Le président du caucus du Québec, Stéphane Lauzon, semblait garder un souvenir bien différent des discussions de mercredi. «Savez-vous quoi? J’ai passé une belle journée aujourd’hui, on s’est dit de belles choses. Je peux vous dire que c’est rassurant», a-t-il plaidé.
Avant la réunion, l’élu de la circonscription de Pierrefonds—Dollard, Sameer Zuberi, ne s’attendait pas à ce que le sujet du leadership de M. Trudeau soit clos de sitôt. «C’est une conversation majeure. Je suis sûr que ça en sera une qui continuera», a-t-il dit.
Tant Mme Chatel que M. Zuberi ont refusé de dire s’ils ont signé une lettre qui circule et dans laquelle quelques dizaines de députés demanderaient à M. Trudeau de songer à son avenir politique.
«Ça, ce n’est pas important. La lettre, ce n’est pas important. Ce qui est important est qu’on veut avoir cette conversation franche et claire», a plaidé M. Zuberi.
Du côté du caucus de l’Ontario, le député Yvan Baker n’a pas non plus voulu dire s’il a signé la missive ni s’avancer sur la capacité du premier ministre de mener la barque libérale au cours de la prochaine campagne électorale.
Chose certaine, la dissension des libéraux qui est apparente en public nuit au parti, juge la députée d’expérience Judy Sgro. «Quand vous êtes divisés, vous avez l’air faible», a résumé celle qui dit appuyer M. Trudeau.
Les conservateurs et néo-démocrates ont sauté sur l’occasion pour se faire valoir. Le chef du Nouveau Parti démocratique, Jagmeet Singh, s’est présenté devant les journalistes entouré de ses députés l’applaudissant chaudement.
Son vis-à-vis conservateur, Pierre Poilievre, a reçu le même traitement en début de période des questions et s’est amusé à lâcher des «merci» à profusion. Les libéraux ont quant à eux ovationné M. Trudeau quelques instants plus tard.
Si plusieurs députés libéraux ont affirmé n’avoir jamais vu la lettre qui fait couler beaucoup d’encre, une pétition de «membres et sympathisants du Parti libéral du Canada» a été rendue publique et réclame que M. Trudeau soit soumis à deux votes de confiance. Les signataires sont anonymes.

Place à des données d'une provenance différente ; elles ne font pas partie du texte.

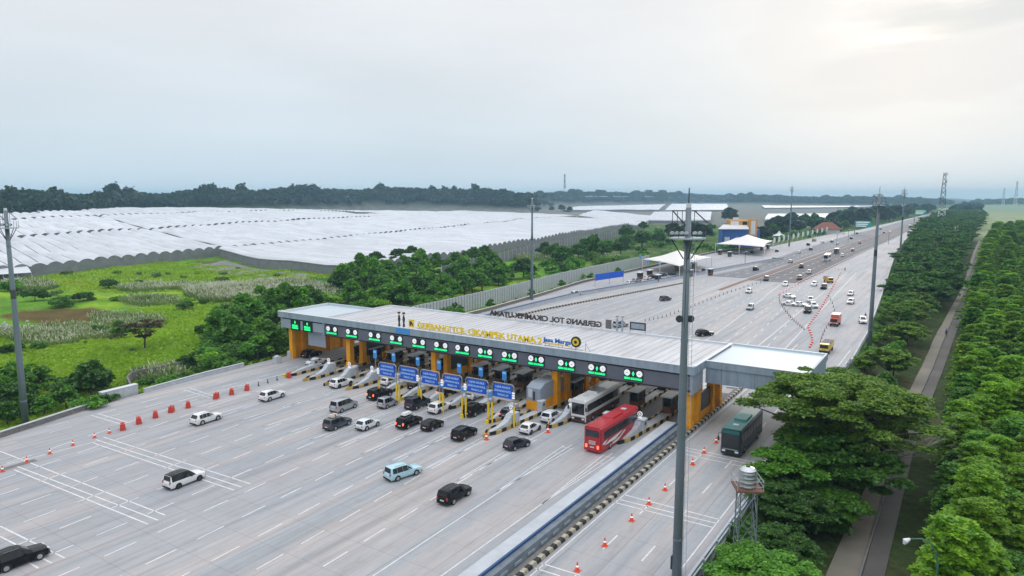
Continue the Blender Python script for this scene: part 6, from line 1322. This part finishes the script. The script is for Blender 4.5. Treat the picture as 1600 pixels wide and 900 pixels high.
# ---------------------------------------------------------------- masts
def make_mast(px, py, top, label, arms=True, near=False, name='flood_light_mast'):
    x, y, z0 = G(px, py); t = empty(name, (x, y, z0), 0, label, 'light mast'); h = top - z0; rb, rt = (.43, .23) if near else (.5, .26)
    b = MB(); b.tube([(0, 0, -.5), (0, 0, h * .35), (0, 0, h * .7), (0, 0, h)], [rb, rb * .85, rb * .65, rt], 'galv', 12); b.tube([(0, 0, h * .60), (0, 0, h * .90)], [rb * .71 + .006, rb * .42 + .012] if not near else [rb * .72 + .006, rb * .68], 'mast_dark', 12) if not near else None; b.build('pole', t, smooth=True)
    b = MB()
    for f_ in (.12, .30, .48, .66, .84): r_ = np.interp(f_, [0, .35, .7, 1], [rb, rb * .85, rb * .65, rt]); b.tube([(0, 0, h * f_ - .12), (0, 0, h * f_ + .12)], float(r_) + .02, 'galv', 12)
    b.box(-rb - .1, -rb + .05, -.2, .2, 1.0, 2.2, 'galv_dark'); b.tube([(.1, -rb * .8, 1), (.05, -rb * .5, h - 3)], .035, 'galv_dark', 4); b.build('collars', t)
    b = MB(); b.tube([(0, 0, h), (0, 0, h + 1.6)], .05, 'galv_dark', 6); b.tube([(0, 0, h), (0, 0, h + .35)], .22, 'lamp_white', 8); b.build('lightning_rod', t)
    c, s = math.cos(YAW), math.sin(YAW); V3 = lambda a, d, zz: (a * c - d * s, a * s + d * c, zz)
    pz = h - 2.5
    b = MB(); n = 16; b.tube([(0, 0, pz - .06), (0, 0, pz + .06)], 1.45, 'galv_light', n); b.build('platform', t)
    b = MB()
    for a in np.linspace(0, 2 * math.pi, 9)[:-1]: b.tube([V3(1.4 * math.cos(a), 1.4 * math.sin(a), pz), V3(1.4 * math.cos(a), 1.4 * math.sin(a), pz + 1.0)], .025, 'galv_dark', 4)
    for a in (0, 1.57, 3.14, 4.71): b.tube([V3(math.cos(a) * 1.35, math.sin(a) * 1.35, pz - .05), V3(math.cos(a) * .3, math.sin(a) * .3, pz - 1.7)], .05, 'galv_dark', 5)
    b.build('braces', t)
    b = MB()
    for z_ in (h - .25,):
        b.tube([V3(-1.35, 0, z_), V3(.7, 0, z_)], .05, 'galv_dark', 5); b.tube([V3(-1.3, 0, z_), V3(0, 0, z_ - 1.4)], .05, 'galv_dark', 5); b.tube([V3(.5, 0, z_), V3(1.6, 0, z_ - 1.0)], .05, 'galv_dark', 5)
        for a in (-1.3, -.9, -.5, .5): b.tube([V3(a, 0, z_), V3(a, 0, z_ - 1.7)], .03, 'galv_dark', 4)
    b.tube([V3(-1.4, 0, z_ - 1.75), V3(.8, 0, z_ - 1.75)], .05, 'galv_dark', 5)
    b.build('frame', t)
    for a in (-1.35, -.95, -.55, -.2, .5, .9):
        b = MB(); p = V3(a, -.25, pz + .55); b.tube([p, (p[0] + .18 * s, p[1] - .3 * c, p[2] - .1)], [.10, .22], 'galv_dark', 8); b.tube([(p[0] + .18 * s, p[1] - .3 * c, p[2] - .1), (p[0] + .2 * s, p[1] - .33 * c, p[2] - .12)], .20, 'lamp_white', 8); b.build('floodlight', t)
    if near:
        b = MB(); xx = .62
        for sx in (-.14, .14): b.tube([V3(xx + sx + .35 * 0, -.1, .2), V3(xx - .2 + sx, -.1, pz)], .02, 'galv_light', 4)
        for k in range(64): zz = .3 + k * (pz - .5) / 64; u = zz / pz; b.tube([V3(xx - .2 * u - .14, -.1, zz), V3(xx - .2 * u + .14, -.1, zz)], .012, 'galv_light', 4)
        b.build('ladder', t)
        b = MB(); zc = 22.9 - z0; 
        for sx in (-1, 1): b.disc(V3(sx * .46, 0, zc), V3(sx * .5, -1, 0), .30, .24, 'galv_dark', 16)
        b.tube([V3(-.5, 0, zc), V3(.5, 0, zc)], .1, 'galv_dark', 6); b.build('horn_speaker', t)
    return t
make_mast(1057, 907, 32.1, 'nearest grey flood light mast with ladder, standing between median and side carriageway', near=True)
make_mast(40, 665, 31.0, 'grey flood light mast at the left picture edge beside the parapet')
make_mast(831, 470, 32.2, 'flood light mast in front of the boundary wall behind the gate')
make_mast(1358, 543, 33.6, 'flood light mast at the right edge of the far plaza, nearer of two')
make_mast(1405, 415, 36.5, 'flood light mast in the tree belt, farther of two on the right')
make_mast(1233, 386, 39.5, 'far flood light mast behind the white flags left of the highway')

# lattice towers
def lattice(px, py, top, w, label, white=True, band=False, n=12):
    x, y, z0 = G(px, py); t = empty('radio_tower', (x, y, z0), 0, label, 'radio tower'); h = top - z0
    b = MB(); k = lambda u: w * (1 - .72 * u) / 2; r = w * .035
    for i in range(n):
        u0, u1 = i / n, (i + 1) / n; m = ('lamp_white' if i < n * .3 else ('galv_dark' if i % 2 else 'galv'))
        for sx in (-1, 1):
            for sy in (-1, 1):
                b.tube([(sx * k(u0), sy * k(u0), u0 * h), (sx * k(u1), sy * k(u1), u1 * h)], r * 1.4, m, 4)
        for (p, q_) in (((-1, -1), (1, -1)), ((1, -1), (1, 1)), ((1, 1), (-1, 1)), ((-1, 1), (-1, -1))):
            b.tube([(p[0] * k(u0), p[1] * k(u0), u0 * h), (q_[0] * k(u1), q_[1] * k(u1), u1 * h)], r, m, 3); b.tube([(q_[0] * k(u0), q_[1] * k(u0), u0 * h), (p[0] * k(u1), p[1] * k(u1), u1 * h)], r, m, 3)
    b.build('lattice', t)
    for z_ in (.98, .84, .66):
        for a in (0, 2.1, 4.2): b = MB(); b.tube([(math.cos(a) * w * .3, math.sin(a) * w * .3, h * z_ - 2), (math.cos(a) * w * .3, math.sin(a) * w * .3, h * z_ + 1.5)], w * .06, 'cap_conc', 6); b.build('antenna', t)
    return t
def ztop(px, py, ytop): x, y, z = G(px, py); F = y * CT - x * ST; return H - (ytop - 307) * F / FPX * 1.01
lattice(1470, 352, ztop(1470, 352, 271), 8, 'tall lattice radio tower with a white foot above the tree belt')
for px, py, yt, w, l in ((882, 318, 273, 8, 'thin far radio tower above the blue wood'), (1586, 322, 284, 10, 'very faint radio tower at the right skyline, taller of two'), (1567, 322, 294, 8, 'very faint radio tower at the right skyline, shorter of two')): lattice(px, py, ztop(px, py, yt), w, l, n=8)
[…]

«Un vote de »confiance » à bulletin secret devrait être organisé» au caucus et à l’exécutif, écrit-on dans un document d’une quinzaine de pages accompagnant la pétition.

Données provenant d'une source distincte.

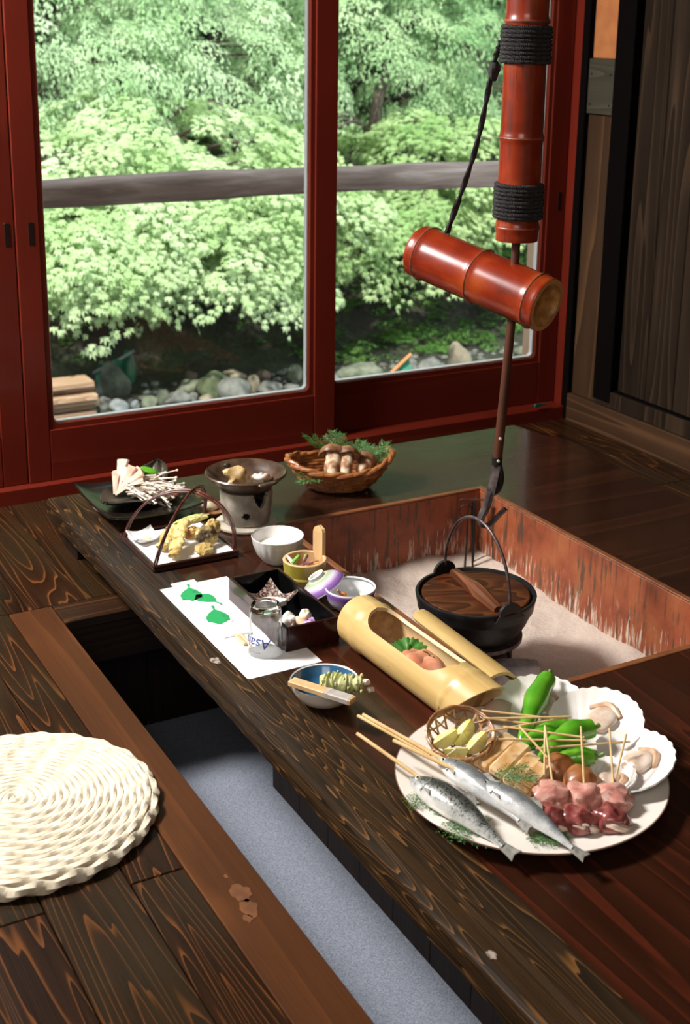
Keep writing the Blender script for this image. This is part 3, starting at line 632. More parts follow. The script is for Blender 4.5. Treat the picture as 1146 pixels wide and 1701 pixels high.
M_IRON2 = plain('worn_iron', (.05, .038, .038), (.15, .12, .12), 60, rough=.4, metal=.5, bump=.3)
M_CHROME = plain('bright_rivet', (.85, .82, .80), rough=.25, metal=.3)
def rope_ring(g, c, r, rr, amp=.22, n=120, tw=60, ph=0.0):
    """a twisted strand closed into a ring around the z axis"""
    rg = []
    for i in range(n):
        a = 2*PI*i/n; ring = []
        for j in range(8):
            b = 2*PI*j/8; k = 1+amp*math.cos(2*b-tw*a+ph)
            ring.append((c[0]+(r+rr*k*math.cos(b))*math.cos(a), c[1]+(r+rr*k*math.cos(b))*math.sin(a), c[2]+rr*k*math.sin(b)))
        rg.append(ring)
    rg.append(rg[0]); g.rings(rg, True, (False, False)); return g
BX, BY = .6445, .609
jz = thing('pot_hook', 'red bamboo pot hanger with black rope bindings, dark pole and iron hook over the hearth', 'pot hook', (BX, BY, .22))
def node_r(z, nodes, r0): return r0+sum(.0022*math.exp(-((z-k)/.006)**2) for k in nodes)
nodes = [.822, .983, 1.185, 1.40, 1.62, 1.85, 2.1, 2.33]
prof = [(.0335, .797), (.0385, .797)]; z = .797
while z < 2.5:
    z += .004; prof.append((node_r(z, nodes, .0385)+.0006*math.sin(z*9), z))
G().lathe([(r, zz-.22) for r, zz in prof]+[(.033, prof[-1][1]-.22)], 40, caps=(False, False)).build('bamboo_post', M_RBAM, jz)
G().lathe([(0, .5805), (.034, .5805), (.034, .585)], 32).build('post_end', M_NODE, jz)
for k in nodes[:4]: G().lathe([(.0402, -.0028), (.0416, 0), (.0402, .0028)], 40, c=(0, 0, k-.22)).build('node_ridge', M_NODE, jz)
for z0, z1 in ((.838, .902), (1.113, 1.178)):
    p = thing('rope_binding', None, None, (0, 0, 0)); p.parent = jz
    n_ = 9
    for i in range(n_): rope_ring(G(), (0, 0, 0), .0425+.0008*math.sin(i*2.2), .0037, ph=i*1.3, n=200, tw=90).build('rope_turn', M_ROPE, p, loc=(0, 0, z0-.22+(i+.5)*(z1-z0)/n_), rot=(.012*math.sin(i*1.7), .012*math.cos(i*2.3), 0))
# pole hanging inside the bamboo
G().tube([(0, 0, .62), (-.002, 0, .43), (-.0105, .0055, .23), (-.0145, .008, .145)], lambda q: .0082+.0012*(q > .5), 14).build('pole', M_ROD, jz)
for zz, dx in ((.196, -.013), (.151, -.0150)): G().lathe([(0, .0018), (.0025, .0016), (.0032, 0)], 10, M=rotm(PI/2, 0, 0) @ rotm(0, 0, 0)).build('rivet', M_CHROME, jz, loc=(dx-.0035, .007-.0088, zz), rot=(0, 0, -.55))
G().tube([(-.0145, .008, .156), (-.0148, .008, .140)], .0102, 14).build('ferrule', M_IRON, jz)
G().tube(spline([(-.0150, .0082, .142), (-.0190, .0110, .105), (-.0225, .013, .082)], 4), lambda q: .0115-.001*q, 8, flat=(.45, 1.15)).build('hook_strap', M_IRON2, jz)
G().tube(spline([(-.0105, .004, .142), (-.0085, .003, .115), (-.0125, .006, .090), (-.0220, .012, .078)], 5), lambda q: .0042+.004*math.sin(q*PI), 8).build('hook_spring', M_IRON, jz)
hk = [(-.0225, .013, .086), (-.026, .015, .070), (-.029, .017, .052), (-.0355, .020, .036), (-.0375, .022, .024), (-.0345, .020, .0165), (-.027, .016, .0135), (-.018, .011, .020), (-.008, .005, .034), (.004, -.002, .050)]
G().tube(spline(hk, 5), lambda q: .0098-.0026*q, 8, flat=(.7, 1.1)).build('iron_hook', M_IRON2, jz)
# cross-bar of bamboo on the pole
va = Vector((.103, -.278, -.064)); va.normalize(); Pv = Vector((.6415, .611, .703)); LB = .305; c0 = Pv-va*(LB*.74)
cross = thing('bamboo_crosspiece', 'slanted red bamboo crosspiece with a golden cut end, threaded on the pole', 'bamboo bar', c0, rot=va.to_track_quat('Z', 'Y').to_euler())
cn = [.022, .152, .283]
RB = .0515
prof = [(RB-.009, 0), (RB-.002, .0), (RB, .003)]; z = .003
while z < LB-.005: z += .004; prof.append((node_r(z, cn, RB), z))
prof += [(RB-.001, LB), (RB-.009, LB)]
G().lathe(prof, 40).build('bamboo_wall', M_RBAM, cross)
for k in cn: G().lathe([(RB+.0012, -.003), (RB+.0034, 0), (RB+.0012, .003)], 40, c=(0, 0, k)).build('node_ridge', M_NODE, cross)
G().lathe([(RB-.0095, LB+.0005), (RB-.010, LB-.005), (RB-.016, LB-.012), (RB-.030, LB-.017), (.006, LB-.018), (0, LB-.018)], 36).build('golden_end', M_GOLD, cross)
G().lathe([(RB-.001, LB+.0004), (RB-.0096, LB+.0008)], 36).build('cut_rim', plain('cut_rim_bamboo', (.52, .26, .09), rough=.4), cross)
G().lathe([(0, .001), (RB-.009, .001)], 36).build('far_end', M_GOLD, cross)
# rope from the binding to the crosspiece
r0 = c0+va*.055; up_ = Vector((0, 0, 1))-va*va.z; up_.normalize(); r0 = r0+up_*(RB+.004)
rp = thing('tie_rope', 'slanting black rope tying the bamboo crosspiece to the post binding', 'rope', r0)
rpts = spline([(0, 0, 0), tuple((Vector((.580, .660, .960))-r0)), tuple(Vector((.597, .640, 1.105))-r0), tuple(Vector((.606, .632, 1.150))-r0)], 16)
rg = []; prev = None
for i, p in enumerate(rpts):
    ring = []
    for j in range(8):
        b = 2*PI*j/8; k = (.0052 if i > 6 else .006)*(1+.25*math.cos(2*b-i*1.15)); ring.append((p.x+k*math.cos(b), p.y+k*math.sin(b)*.6, p.z+k*math.sin(b)*.35))
    rg.append(ring)
G().rings(rg).build('strand', M_ROPE, rp); G().blob((0, 0, 0), (.010, .010, .018), 12, 8, .4, 90, 3).build('knot', M_ROPE, rp, loc=tuple(Vector((.599, .638, 1.100))-r0))
fz = G()
for k in range(60):
    i = RND.randrange(4, len(rpts)-1); p = rpts[i]; a = RND.uniform(0, 6.28); fz.tube([p, p+Vector((.009*math.cos(a), .004*math.sin(a), RND.uniform(-.010, .004)))], .0003, 3)
o = fz.build('frayed_fibre', M_ROPE, rp); o['kind'] = 'stuff'
G().tube([(.004*math.cos(a), 0, -.004+.004*math.sin(a)) for a in np.linspace(0, 2*PI, 13)[:-1]], .0010, 6, close=True).build('eye_ring', M_IRON, rp)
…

Les députés ne disposent d’aucun moyen formel de destituer M. Trudeau de son poste de chef. L’élu de l’Île-du-Prince-Édouard Sean Casey, qui a signé la lettre, a signalé qu’il aimerait qu’un tel «mécanisme» existe au caucus.
M. Trudeau a nié mardi que son leadership soit en danger, tournant aussitôt les talons pour éviter d’autres questions des journalistes. Il ne s’est pas plus arrêté pour parler aux médias mercredi.
Ken McDonald, un autre signataire de l’Atlantique, a précisé qu’il ne demande pas la démission de M. Trudeau. Selon lui, le message envoyé au premier ministre est «qu’il doit commencer à écouter les gens».
Wayne Long, un autre député de l’Atlantique à avoir apposé sa signature, croit pour sa part qu’un changement de chef s’impose.
Pendant ce temps, le ministre de l’Environnement, Steven Guilbeault, a exprimé le souhait que le caucus puisse passer à autre chose.
«J’espère qu’on va tourner la page. (…) On n’est pas là pour s’occuper du Parti libéral du Canada. On est là pour s’occuper de la population canadienne», a-t-il tranché.
Même son de cloche chez le député franco-ontarien d’arrière-ban Francis Drouin. «J’espère que (le dossier) est clos parce qu’à un moment donné, il faut avancer, puis il faut lâcher de parler de ça. Donc avançons. On est tous solidaires derrière notre chef Justin Trudeau», a dit celui qui ne se représentera pas aux prochaines élections générales.
La popularité de M. Trudeau chute dans les sondages depuis plus d’un an. Les défaites successives lors d’élections partielles tenues dans les derniers mois ont aggravé les inquiétudes concernant son leadership.